TASK TO CARRY OUT :: Retype the complete listing exactly as it appears.

DATA BLOCK ::
BEGIN

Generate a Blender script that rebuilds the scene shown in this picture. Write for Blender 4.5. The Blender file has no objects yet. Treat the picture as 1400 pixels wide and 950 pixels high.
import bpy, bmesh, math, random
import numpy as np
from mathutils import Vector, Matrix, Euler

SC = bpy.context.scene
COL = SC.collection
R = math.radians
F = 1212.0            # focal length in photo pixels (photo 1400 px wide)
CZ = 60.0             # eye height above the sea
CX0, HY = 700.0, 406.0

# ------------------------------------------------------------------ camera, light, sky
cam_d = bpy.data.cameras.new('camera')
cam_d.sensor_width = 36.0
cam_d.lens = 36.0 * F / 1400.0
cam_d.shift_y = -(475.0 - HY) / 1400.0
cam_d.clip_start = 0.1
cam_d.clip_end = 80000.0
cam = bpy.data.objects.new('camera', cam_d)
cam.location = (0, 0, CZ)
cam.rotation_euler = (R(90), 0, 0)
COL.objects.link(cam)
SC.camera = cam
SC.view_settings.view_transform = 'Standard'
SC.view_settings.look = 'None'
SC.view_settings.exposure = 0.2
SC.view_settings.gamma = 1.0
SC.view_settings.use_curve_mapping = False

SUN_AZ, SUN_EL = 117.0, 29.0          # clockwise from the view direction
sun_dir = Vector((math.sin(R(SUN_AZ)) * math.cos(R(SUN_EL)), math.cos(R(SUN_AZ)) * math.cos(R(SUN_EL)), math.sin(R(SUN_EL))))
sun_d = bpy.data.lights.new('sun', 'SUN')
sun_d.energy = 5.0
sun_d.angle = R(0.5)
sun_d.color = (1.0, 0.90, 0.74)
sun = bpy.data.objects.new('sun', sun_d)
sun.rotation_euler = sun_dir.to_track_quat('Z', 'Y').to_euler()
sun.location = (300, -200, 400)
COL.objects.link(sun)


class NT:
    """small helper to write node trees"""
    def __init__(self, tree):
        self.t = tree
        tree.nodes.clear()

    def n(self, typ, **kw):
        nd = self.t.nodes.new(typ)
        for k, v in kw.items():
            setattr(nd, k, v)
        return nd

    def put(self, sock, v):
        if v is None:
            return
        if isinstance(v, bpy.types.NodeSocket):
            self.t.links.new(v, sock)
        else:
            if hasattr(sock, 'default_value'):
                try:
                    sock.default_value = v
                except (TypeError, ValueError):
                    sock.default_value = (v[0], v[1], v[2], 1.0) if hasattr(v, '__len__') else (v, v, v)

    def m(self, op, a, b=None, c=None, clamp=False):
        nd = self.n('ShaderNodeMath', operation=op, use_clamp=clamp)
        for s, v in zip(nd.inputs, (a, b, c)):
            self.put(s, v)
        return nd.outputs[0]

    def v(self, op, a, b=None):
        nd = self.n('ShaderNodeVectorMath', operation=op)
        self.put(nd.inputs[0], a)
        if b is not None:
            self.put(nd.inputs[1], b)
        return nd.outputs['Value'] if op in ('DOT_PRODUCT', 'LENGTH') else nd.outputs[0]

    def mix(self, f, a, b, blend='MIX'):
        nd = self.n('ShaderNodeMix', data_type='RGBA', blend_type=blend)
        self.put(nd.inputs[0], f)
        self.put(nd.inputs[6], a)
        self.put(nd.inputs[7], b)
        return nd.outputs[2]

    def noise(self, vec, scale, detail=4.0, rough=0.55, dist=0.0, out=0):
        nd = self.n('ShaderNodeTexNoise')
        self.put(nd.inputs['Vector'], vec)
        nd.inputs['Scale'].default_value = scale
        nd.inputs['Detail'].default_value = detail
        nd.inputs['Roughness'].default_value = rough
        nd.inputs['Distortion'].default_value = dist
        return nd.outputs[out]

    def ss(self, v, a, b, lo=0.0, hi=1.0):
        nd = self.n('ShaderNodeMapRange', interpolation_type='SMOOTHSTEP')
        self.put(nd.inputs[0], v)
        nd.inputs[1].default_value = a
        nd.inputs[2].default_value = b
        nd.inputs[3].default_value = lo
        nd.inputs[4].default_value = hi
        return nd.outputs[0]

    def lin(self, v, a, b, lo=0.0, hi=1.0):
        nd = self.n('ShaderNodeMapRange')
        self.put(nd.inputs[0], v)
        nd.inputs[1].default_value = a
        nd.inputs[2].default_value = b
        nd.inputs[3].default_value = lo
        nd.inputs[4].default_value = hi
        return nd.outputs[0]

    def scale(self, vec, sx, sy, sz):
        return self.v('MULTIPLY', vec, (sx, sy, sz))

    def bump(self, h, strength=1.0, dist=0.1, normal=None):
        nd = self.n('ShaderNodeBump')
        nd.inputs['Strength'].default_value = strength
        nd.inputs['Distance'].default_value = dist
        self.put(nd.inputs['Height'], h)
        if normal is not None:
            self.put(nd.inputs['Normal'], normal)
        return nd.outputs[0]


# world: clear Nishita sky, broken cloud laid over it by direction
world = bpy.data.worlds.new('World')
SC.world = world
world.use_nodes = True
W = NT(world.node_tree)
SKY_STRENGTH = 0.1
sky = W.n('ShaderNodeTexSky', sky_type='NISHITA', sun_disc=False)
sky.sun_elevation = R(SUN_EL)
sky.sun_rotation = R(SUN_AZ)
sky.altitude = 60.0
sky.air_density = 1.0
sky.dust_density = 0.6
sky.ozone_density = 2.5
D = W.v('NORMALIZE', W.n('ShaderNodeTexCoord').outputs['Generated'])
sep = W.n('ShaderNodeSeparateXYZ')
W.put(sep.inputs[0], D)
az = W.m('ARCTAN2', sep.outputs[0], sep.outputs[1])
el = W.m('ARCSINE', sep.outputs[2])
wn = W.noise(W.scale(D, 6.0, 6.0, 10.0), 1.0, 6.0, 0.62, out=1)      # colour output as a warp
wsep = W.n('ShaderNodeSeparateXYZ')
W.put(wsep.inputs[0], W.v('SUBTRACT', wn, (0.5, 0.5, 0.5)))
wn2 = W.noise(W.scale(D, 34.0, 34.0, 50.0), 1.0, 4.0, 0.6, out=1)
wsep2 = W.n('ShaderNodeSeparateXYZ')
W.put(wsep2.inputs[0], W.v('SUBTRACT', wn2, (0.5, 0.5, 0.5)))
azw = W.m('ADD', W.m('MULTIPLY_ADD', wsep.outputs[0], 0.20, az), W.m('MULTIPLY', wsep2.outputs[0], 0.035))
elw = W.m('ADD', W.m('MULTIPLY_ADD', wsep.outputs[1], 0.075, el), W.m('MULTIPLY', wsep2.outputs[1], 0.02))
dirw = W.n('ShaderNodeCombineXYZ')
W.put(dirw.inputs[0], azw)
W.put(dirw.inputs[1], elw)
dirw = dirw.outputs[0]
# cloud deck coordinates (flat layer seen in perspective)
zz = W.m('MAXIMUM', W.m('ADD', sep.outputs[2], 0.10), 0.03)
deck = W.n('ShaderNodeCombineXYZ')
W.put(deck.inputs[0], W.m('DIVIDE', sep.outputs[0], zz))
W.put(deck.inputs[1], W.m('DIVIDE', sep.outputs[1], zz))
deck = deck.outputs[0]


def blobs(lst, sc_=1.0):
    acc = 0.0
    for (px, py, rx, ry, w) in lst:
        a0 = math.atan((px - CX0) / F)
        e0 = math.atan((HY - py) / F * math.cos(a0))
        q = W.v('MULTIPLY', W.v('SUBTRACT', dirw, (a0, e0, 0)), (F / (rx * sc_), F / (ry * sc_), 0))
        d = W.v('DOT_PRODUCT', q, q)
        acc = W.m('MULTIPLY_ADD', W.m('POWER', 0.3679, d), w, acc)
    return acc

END

SOLUTION BELOW ::
Generate a Blender script that rebuilds the scene shown in this picture. Write for Blender 4.5. The Blender file has no objects yet. Treat the picture as 1400 pixels wide and 950 pixels high.
import bpy, bmesh, math, random
import numpy as np
from mathutils import Vector, Matrix, Euler

SC = bpy.context.scene
COL = SC.collection
R = math.radians
F = 1212.0            # focal length in photo pixels (photo 1400 px wide)
CZ = 60.0             # eye height above the sea
CX0, HY = 700.0, 406.0

# ------------------------------------------------------------------ camera, light, sky
cam_d = bpy.data.cameras.new('camera')
cam_d.sensor_width = 36.0
cam_d.lens = 36.0 * F / 1400.0
cam_d.shift_y = -(475.0 - HY) / 1400.0
cam_d.clip_start = 0.1
cam_d.clip_end = 80000.0
cam = bpy.data.objects.new('camera', cam_d)
cam.location = (0, 0, CZ)
cam.rotation_euler = (R(90), 0, 0)
COL.objects.link(cam)
SC.camera = cam
SC.view_settings.view_transform = 'Standard'
SC.view_settings.look = 'None'
SC.view_settings.exposure = 0.2
SC.view_settings.gamma = 1.0
SC.view_settings.use_curve_mapping = False

SUN_AZ, SUN_EL = 117.0, 29.0          # clockwise from the view direction
sun_dir = Vector((math.sin(R(SUN_AZ)) * math.cos(R(SUN_EL)), math.cos(R(SUN_AZ)) * math.cos(R(SUN_EL)), math.sin(R(SUN_EL))))
sun_d = bpy.data.lights.new('sun', 'SUN')
sun_d.energy = 5.0
sun_d.angle = R(0.5)
sun_d.color = (1.0, 0.90, 0.74)
sun = bpy.data.objects.new('sun', sun_d)
sun.rotation_euler = sun_dir.to_track_quat('Z', 'Y').to_euler()
sun.location = (300, -200, 400)
COL.objects.link(sun)


class NT:
    """small helper to write node trees"""
    def __init__(self, tree):
        self.t = tree
        tree.nodes.clear()

    def n(self, typ, **kw):
        nd = self.t.nodes.new(typ)
        for k, v in kw.items():
            setattr(nd, k, v)
        return nd

    def put(self, sock, v):
        if v is None:
            return
        if isinstance(v, bpy.types.NodeSocket):
            self.t.links.new(v, sock)
        else:
            if hasattr(sock, 'default_value'):
                try:
                    sock.default_value = v
                except (TypeError, ValueError):
                    sock.default_value = (v[0], v[1], v[2], 1.0) if hasattr(v, '__len__') else (v, v, v)

    def m(self, op, a, b=None, c=None, clamp=False):
        nd = self.n('ShaderNodeMath', operation=op, use_clamp=clamp)
        for s, v in zip(nd.inputs, (a, b, c)):
            self.put(s, v)
        return nd.outputs[0]

    def v(self, op, a, b=None):
        nd = self.n('ShaderNodeVectorMath', operation=op)
        self.put(nd.inputs[0], a)
        if b is not None:
            self.put(nd.inputs[1], b)
        return nd.outputs['Value'] if op in ('DOT_PRODUCT', 'LENGTH') else nd.outputs[0]

    def mix(self, f, a, b, blend='MIX'):
        nd = self.n('ShaderNodeMix', data_type='RGBA', blend_type=blend)
        self.put(nd.inputs[0], f)
        self.put(nd.inputs[6], a)
        self.put(nd.inputs[7], b)
        return nd.outputs[2]

    def noise(self, vec, scale, detail=4.0, rough=0.55, dist=0.0, out=0):
        nd = self.n('ShaderNodeTexNoise')
        self.put(nd.inputs['Vector'], vec)
        nd.inputs['Scale'].default_value = scale
        nd.inputs['Detail'].default_value = detail
        nd.inputs['Roughness'].default_value = rough
        nd.inputs['Distortion'].default_value = dist
        return nd.outputs[out]

    def ss(self, v, a, b, lo=0.0, hi=1.0):
        nd = self.n('ShaderNodeMapRange', interpolation_type='SMOOTHSTEP')
        self.put(nd.inputs[0], v)
        nd.inputs[1].default_value = a
        nd.inputs[2].default_value = b
        nd.inputs[3].default_value = lo
        nd.inputs[4].default_value = hi
        return nd.outputs[0]

    def lin(self, v, a, b, lo=0.0, hi=1.0):
        nd = self.n('ShaderNodeMapRange')
        self.put(nd.inputs[0], v)
        nd.inputs[1].default_value = a
        nd.inputs[2].default_value = b
        nd.inputs[3].default_value = lo
        nd.inputs[4].default_value = hi
        return nd.outputs[0]

    def scale(self, vec, sx, sy, sz):
        return self.v('MULTIPLY', vec, (sx, sy, sz))

    def bump(self, h, strength=1.0, dist=0.1, normal=None):
        nd = self.n('ShaderNodeBump')
        nd.inputs['Strength'].default_value = strength
        nd.inputs['Distance'].default_value = dist
        self.put(nd.inputs['Height'], h)
        if normal is not None:
            self.put(nd.inputs['Normal'], normal)
        return nd.outputs[0]


# world: clear Nishita sky, broken cloud laid over it by direction
world = bpy.data.worlds.new('World')
SC.world = world
world.use_nodes = True
W = NT(world.node_tree)
SKY_STRENGTH = 0.1
sky = W.n('ShaderNodeTexSky', sky_type='NISHITA', sun_disc=False)
sky.sun_elevation = R(SUN_EL)
sky.sun_rotation = R(SUN_AZ)
sky.altitude = 60.0
sky.air_density = 1.0
sky.dust_density = 0.6
sky.ozone_density = 2.5
D = W.v('NORMALIZE', W.n('ShaderNodeTexCoord').outputs['Generated'])
sep = W.n('ShaderNodeSeparateXYZ')
W.put(sep.inputs[0], D)
az = W.m('ARCTAN2', sep.outputs[0], sep.outputs[1])
el = W.m('ARCSINE', sep.outputs[2])
wn = W.noise(W.scale(D, 6.0, 6.0, 10.0), 1.0, 6.0, 0.62, out=1)      # colour output as a warp
wsep = W.n('ShaderNodeSeparateXYZ')
W.put(wsep.inputs[0], W.v('SUBTRACT', wn, (0.5, 0.5, 0.5)))
wn2 = W.noise(W.scale(D, 34.0, 34.0, 50.0), 1.0, 4.0, 0.6, out=1)
wsep2 = W.n('ShaderNodeSeparateXYZ')
W.put(wsep2.inputs[0], W.v('SUBTRACT', wn2, (0.5, 0.5, 0.5)))
azw = W.m('ADD', W.m('MULTIPLY_ADD', wsep.outputs[0], 0.20, az), W.m('MULTIPLY', wsep2.outputs[0], 0.035))
elw = W.m('ADD', W.m('MULTIPLY_ADD', wsep.outputs[1], 0.075, el), W.m('MULTIPLY', wsep2.outputs[1], 0.02))
dirw = W.n('ShaderNodeCombineXYZ')
W.put(dirw.inputs[0], azw)
W.put(dirw.inputs[1], elw)
dirw = dirw.outputs[0]
# cloud deck coordinates (flat layer seen in perspective)
zz = W.m('MAXIMUM', W.m('ADD', sep.outputs[2], 0.10), 0.03)
deck = W.n('ShaderNodeCombineXYZ')
W.put(deck.inputs[0], W.m('DIVIDE', sep.outputs[0], zz))
W.put(deck.inputs[1], W.m('DIVIDE', sep.outputs[1], zz))
deck = deck.outputs[0]


def blobs(lst, sc_=1.0):
    acc = 0.0
    for (px, py, rx, ry, w) in lst:
        a0 = math.atan((px - CX0) / F)
        e0 = math.atan((HY - py) / F * math.cos(a0))
        q = W.v('MULTIPLY', W.v('SUBTRACT', dirw, (a0, e0, 0)), (F / (rx * sc_), F / (ry * sc_), 0))
        d = W.v('DOT_PRODUCT', q, q)
        acc = W.m('MULTIPLY_ADD', W.m('POWER', 0.3679, d), w, acc)
    return acc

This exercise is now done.